I'm also consistent and firm about expectations. Before we watch tv, I ask "so, when this show is done, what are you going to do?" to help him remember that he's not to fuss. Yesterday that didn't go well in the morning and so he lost television privileges for the rest of the day.
There's also a lot to be said about flexibility. When my son misses out on something and he perceives it to be the fault of others, I don't offer second chances. Last night,though, he came to me and explained calmly that he was aware that he *had* made choices which resulted in him not using his time well; I did give him a few extra minutes, then, to finish up what he's doing. When he takes responsibility, even after the fact, I think it is SUPER important to acknowledge that. We are also actively acknowledging how much we enjoy the good attitude moments (not harping on the bad attitude, though), and the times when he really pays attention, which isn't easy for some kids.

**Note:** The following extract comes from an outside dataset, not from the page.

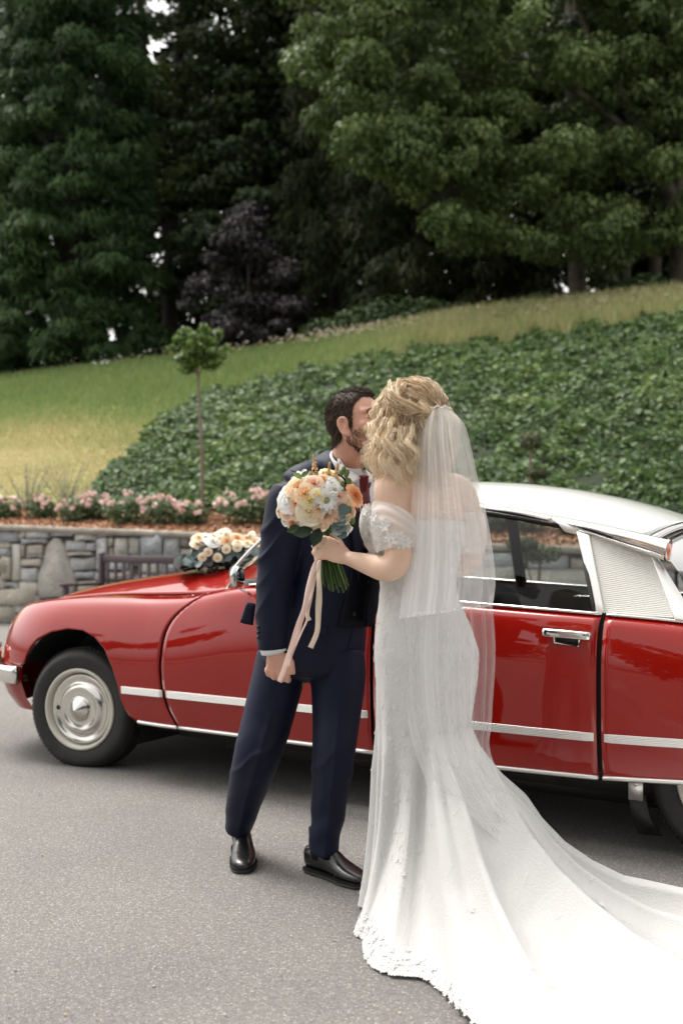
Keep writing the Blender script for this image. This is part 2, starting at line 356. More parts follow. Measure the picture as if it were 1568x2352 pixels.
# ---------------------------------------------------------------- stone wall
wall = empty('stone_wall', (-5.14, 15, 0)); tag(wall, 'grey fieldstone retaining wall with a pale coping behind the car', 'wall')
wo_ = np.array([-5.14, 15, 0.])
wd = unit(np.array([1, WS, 0])); wn = np.array([-WS, 1, 0]) / np.hypot(1, WS)     # along the wall, into the bank
M_mortar = mat('wall_joint', (.22, .20, .165), .95, col2=(.13, .12, .10), scale=5, bump=.02)
M_stone = []
for nm, a, b in (('grey_stone', (.47, .475, .475), (.36, .365, .365)), ('pale_stone', (.56, .54, .49), (.46, .44, .39)), ('tan_stone', (.50, .455, .38), (.39, .355, .30)), ('brown_stone', (.42, .385, .335), (.34, .31, .275)), ('blue_stone', (.42, .44, .455), (.33, .345, .355))):
    M_stone.append(mat(nm, a, .85, col2=b, scale=7, bump=.035, bscale=26, rnd=.14, detail=8))
core = MB(); xs = np.linspace(-14, 12, 40)
P = []
for x in xs:
    zc = capZ(x); y = wallY(x); b0 = np.array([x, y, 0]) + wn * .045; b1 = b0 + wn * .3
    P += [b0 + [0, 0, -.1], b0 + [0, 0, zc - .07], b1 + [0, 0, zc - .07], b1 + [0, 0, -.1]]
obj('wall_core', np.array(P) - wo_, gridF(len(xs), 4, flip=True), M_mortar, wall, False)
M_cap = mat('coping_stone', (.44, .40, .34), .85, col2=(.32, .29, .24), scale=6, bump=.01, bscale=30)
P = []; xs = np.linspace(-14, 12, 260); r = np.random.default_rng(5)
for x in xs:
    zc = capZ(x) + r.normal() * .003; y = wallY(x); b0 = np.array([x, y, 0]) - wn * (.05 + r.normal() * .004); b1 = b0 + wn * .42
    P += [b0 + [0, 0, zc - .085], b0 + [0, 0, zc - .01], b0 + wn * .012 + [0, 0, zc], b1 + [0, 0, zc], b1 + [0, 0, zc - .085]]
obj('coping', np.array(P) - wo_, gridF(len(xs), 5, wrapm=True, flip=True), M_cap, wall, False)
def wallpt(zx, zy):      # -> (distance along the wall from its left mark, height)
    u = zx * .4297; v = zy * .4297 + 1041.25; q = (u - UC) / FPX; yw = (15 + WS * 5.14) / (1 - WS * q); return (q * yw + 5.14) / wd[0], CAMH - (v - VH) / FPX * yw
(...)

I try to keep the message/expectations short and clear and not talk it to death. I find the more talking I do, the more negative behaviors I see. I deal with things in the moment, explain once and try to move on. Kids will continue to do the things which get them attention, even/esp. negative attention. So make your boundary with your daughter "I'll be ready to listen when you can use a reasonable voice" and then carry on with what you need to be doing. My guess is that some of this is also done for your reaction. Even when they get snotty, if you can remain calm and not get hooked in, so much the better. You can also address this later, when things are pleasant. "I noticed that you seemed really angry at me earlier. What was going on for you?" and she may be in a better place to look more critically at her own actions. "What do you think you needed? What do you think you could do next time?" are questions which might help her thought processes about her own actions, so she can consider the mistake and know how to correct it and what the other reasonable options are.
Lastly, I've been giving him a lot of friendly touches when he's engaged in things which are pleasing to him and which aren't a problem for me. This technique is called 'giving positive attention during neutral times' (when he's just doing something for his own joy of it). This means a squeeze on the shoulder, kiss on the head, tousling his hair, rubbing his back-- nonverbal attention to let him know that I value him even when he isn't doing anything to *please* me. It helps in curbing some of the negative attention-getting behaviors.
ETA: I should add, lest anyone think I am unrealistic in this approach-- there ARE times when I've had enough and will raise my voice and send him to his room. I just try really, really hard to pick those times for maximum impact and not make that the norm.